Return only the lines from the top of the data down to the one that holds "import numpy as np", both included, without any pictures.
---- SOURCE DATA
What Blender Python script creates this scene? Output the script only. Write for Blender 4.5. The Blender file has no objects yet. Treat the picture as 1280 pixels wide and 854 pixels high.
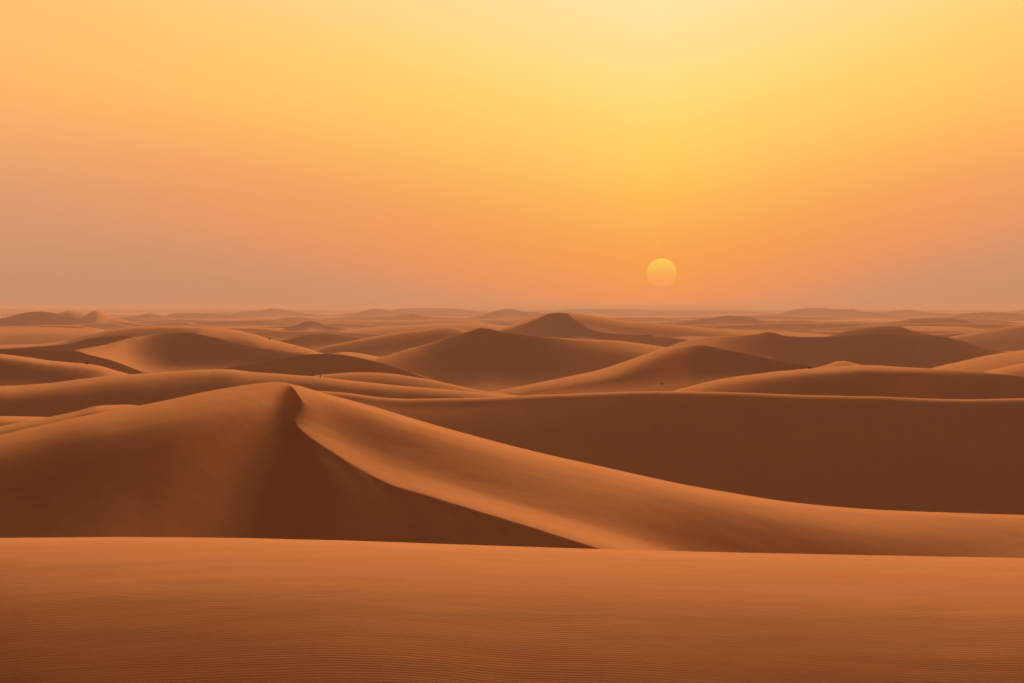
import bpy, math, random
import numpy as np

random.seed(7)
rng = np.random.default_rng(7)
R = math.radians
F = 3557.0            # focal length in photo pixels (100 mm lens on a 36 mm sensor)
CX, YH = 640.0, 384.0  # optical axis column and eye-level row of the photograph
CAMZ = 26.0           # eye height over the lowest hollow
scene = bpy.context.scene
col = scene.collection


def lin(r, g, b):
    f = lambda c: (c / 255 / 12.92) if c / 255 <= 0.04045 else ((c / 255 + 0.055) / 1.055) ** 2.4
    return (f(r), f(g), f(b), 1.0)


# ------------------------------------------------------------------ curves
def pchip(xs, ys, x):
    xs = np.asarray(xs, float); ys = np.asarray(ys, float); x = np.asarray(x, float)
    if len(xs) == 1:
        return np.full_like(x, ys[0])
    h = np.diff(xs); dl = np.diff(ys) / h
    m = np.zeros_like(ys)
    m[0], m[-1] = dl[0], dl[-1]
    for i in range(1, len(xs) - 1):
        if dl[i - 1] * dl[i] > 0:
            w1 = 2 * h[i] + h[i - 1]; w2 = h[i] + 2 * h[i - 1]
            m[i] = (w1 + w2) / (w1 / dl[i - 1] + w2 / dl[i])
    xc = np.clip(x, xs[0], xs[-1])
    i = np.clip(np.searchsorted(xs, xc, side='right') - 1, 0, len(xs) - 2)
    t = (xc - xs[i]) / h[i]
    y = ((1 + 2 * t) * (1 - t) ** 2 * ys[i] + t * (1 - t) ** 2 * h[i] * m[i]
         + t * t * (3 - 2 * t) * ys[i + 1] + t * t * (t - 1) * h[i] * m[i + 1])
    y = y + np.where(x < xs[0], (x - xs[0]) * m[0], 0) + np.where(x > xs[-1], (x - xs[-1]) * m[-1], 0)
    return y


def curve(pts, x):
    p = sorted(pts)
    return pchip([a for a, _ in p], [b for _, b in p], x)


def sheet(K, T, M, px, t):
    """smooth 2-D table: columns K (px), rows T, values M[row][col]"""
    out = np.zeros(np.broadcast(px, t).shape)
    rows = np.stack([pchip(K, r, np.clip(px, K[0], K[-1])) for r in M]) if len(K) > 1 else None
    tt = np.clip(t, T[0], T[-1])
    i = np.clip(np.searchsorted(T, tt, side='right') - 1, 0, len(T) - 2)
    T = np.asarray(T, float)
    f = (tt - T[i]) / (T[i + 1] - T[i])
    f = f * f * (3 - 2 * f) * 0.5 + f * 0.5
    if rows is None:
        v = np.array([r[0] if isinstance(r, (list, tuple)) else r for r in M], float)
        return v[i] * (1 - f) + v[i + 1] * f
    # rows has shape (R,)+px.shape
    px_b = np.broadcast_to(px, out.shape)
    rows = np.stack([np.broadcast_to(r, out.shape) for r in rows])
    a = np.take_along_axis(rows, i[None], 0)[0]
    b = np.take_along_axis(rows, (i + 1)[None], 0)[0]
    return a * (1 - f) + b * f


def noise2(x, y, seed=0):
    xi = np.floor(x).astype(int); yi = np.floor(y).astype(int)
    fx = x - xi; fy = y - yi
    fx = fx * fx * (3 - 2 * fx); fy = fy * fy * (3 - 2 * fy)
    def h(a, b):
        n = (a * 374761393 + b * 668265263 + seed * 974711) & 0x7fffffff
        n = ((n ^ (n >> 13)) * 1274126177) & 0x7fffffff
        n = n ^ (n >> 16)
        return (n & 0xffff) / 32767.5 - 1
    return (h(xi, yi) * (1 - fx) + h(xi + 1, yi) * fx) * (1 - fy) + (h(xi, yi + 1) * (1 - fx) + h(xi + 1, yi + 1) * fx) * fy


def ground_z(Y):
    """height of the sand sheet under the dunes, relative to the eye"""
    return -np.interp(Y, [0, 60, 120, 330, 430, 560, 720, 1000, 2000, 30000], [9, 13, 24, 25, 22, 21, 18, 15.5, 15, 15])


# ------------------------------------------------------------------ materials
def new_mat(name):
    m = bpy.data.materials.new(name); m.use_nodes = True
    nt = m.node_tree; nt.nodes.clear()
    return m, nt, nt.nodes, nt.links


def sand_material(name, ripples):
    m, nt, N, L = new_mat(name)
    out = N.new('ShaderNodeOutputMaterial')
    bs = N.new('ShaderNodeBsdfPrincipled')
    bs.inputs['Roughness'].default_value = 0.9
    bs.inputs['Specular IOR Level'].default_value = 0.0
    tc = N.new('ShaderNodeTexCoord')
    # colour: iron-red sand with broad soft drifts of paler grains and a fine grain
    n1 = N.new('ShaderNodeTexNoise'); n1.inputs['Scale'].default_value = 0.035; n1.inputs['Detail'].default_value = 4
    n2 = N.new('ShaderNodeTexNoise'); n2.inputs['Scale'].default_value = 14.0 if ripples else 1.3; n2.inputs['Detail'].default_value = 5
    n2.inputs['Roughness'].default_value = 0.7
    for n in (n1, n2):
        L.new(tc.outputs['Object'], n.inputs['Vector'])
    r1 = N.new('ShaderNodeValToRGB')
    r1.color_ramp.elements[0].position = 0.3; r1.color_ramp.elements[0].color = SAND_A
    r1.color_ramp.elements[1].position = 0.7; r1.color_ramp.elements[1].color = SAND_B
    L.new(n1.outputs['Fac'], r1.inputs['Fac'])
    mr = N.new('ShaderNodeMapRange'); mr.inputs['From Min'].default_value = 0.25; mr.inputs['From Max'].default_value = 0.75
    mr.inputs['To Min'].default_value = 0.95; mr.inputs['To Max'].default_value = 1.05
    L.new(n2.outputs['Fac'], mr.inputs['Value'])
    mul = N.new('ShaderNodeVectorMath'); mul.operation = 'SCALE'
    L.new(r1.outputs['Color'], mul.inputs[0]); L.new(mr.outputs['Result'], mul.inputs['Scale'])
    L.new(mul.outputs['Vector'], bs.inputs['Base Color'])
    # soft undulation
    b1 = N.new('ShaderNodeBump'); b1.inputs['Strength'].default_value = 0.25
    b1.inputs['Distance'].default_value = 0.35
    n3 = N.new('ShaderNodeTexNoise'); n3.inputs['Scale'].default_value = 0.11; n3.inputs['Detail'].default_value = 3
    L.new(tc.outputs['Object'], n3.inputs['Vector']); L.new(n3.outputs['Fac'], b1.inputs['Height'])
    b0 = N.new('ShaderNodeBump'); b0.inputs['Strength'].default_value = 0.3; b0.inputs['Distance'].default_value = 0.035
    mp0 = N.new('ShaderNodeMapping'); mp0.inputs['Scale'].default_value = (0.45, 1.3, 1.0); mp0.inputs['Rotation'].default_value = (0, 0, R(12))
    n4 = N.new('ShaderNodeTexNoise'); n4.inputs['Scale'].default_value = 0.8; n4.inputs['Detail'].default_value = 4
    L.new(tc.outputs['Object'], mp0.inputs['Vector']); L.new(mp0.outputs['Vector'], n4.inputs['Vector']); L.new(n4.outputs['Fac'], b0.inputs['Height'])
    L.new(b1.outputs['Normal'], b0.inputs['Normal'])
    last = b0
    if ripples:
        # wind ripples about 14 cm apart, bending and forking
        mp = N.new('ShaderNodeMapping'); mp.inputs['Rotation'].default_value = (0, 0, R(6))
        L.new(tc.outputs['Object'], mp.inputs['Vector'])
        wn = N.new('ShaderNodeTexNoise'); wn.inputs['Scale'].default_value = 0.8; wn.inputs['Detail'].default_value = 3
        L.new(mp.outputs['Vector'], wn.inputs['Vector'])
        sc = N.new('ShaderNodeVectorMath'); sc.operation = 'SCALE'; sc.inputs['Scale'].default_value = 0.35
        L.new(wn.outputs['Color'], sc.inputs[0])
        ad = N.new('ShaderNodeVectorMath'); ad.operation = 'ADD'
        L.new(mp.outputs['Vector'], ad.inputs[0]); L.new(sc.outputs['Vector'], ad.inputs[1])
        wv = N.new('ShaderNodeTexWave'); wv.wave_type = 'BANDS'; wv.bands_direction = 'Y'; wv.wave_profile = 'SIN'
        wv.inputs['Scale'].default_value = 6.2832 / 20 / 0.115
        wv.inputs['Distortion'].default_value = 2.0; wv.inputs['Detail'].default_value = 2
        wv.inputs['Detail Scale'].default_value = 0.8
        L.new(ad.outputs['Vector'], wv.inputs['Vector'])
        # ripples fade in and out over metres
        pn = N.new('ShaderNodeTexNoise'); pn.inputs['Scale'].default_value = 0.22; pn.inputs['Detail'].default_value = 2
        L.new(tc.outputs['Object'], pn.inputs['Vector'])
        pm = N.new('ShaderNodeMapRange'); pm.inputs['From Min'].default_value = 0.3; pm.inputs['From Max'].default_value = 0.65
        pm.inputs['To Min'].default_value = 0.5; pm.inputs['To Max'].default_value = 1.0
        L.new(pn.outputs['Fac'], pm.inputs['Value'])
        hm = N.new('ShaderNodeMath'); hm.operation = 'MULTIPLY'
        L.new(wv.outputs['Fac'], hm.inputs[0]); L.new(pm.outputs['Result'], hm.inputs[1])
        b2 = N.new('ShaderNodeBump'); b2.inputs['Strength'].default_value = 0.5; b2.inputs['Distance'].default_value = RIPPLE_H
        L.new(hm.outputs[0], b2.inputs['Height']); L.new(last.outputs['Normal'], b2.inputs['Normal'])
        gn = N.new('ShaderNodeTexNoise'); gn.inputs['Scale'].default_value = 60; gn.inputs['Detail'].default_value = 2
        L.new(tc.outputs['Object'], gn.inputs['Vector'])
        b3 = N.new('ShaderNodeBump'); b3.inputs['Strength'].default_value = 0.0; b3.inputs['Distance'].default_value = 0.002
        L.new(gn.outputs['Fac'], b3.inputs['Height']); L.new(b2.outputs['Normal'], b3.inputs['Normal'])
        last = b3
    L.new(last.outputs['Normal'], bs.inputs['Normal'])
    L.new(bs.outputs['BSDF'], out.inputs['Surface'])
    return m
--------
WRITTEN SOLUTION:
What Blender Python script creates this scene? Output the script only. Write for Blender 4.5. The Blender file has no objects yet. Treat the picture as 1280 pixels wide and 854 pixels high.
import bpy, math, random
import numpy as np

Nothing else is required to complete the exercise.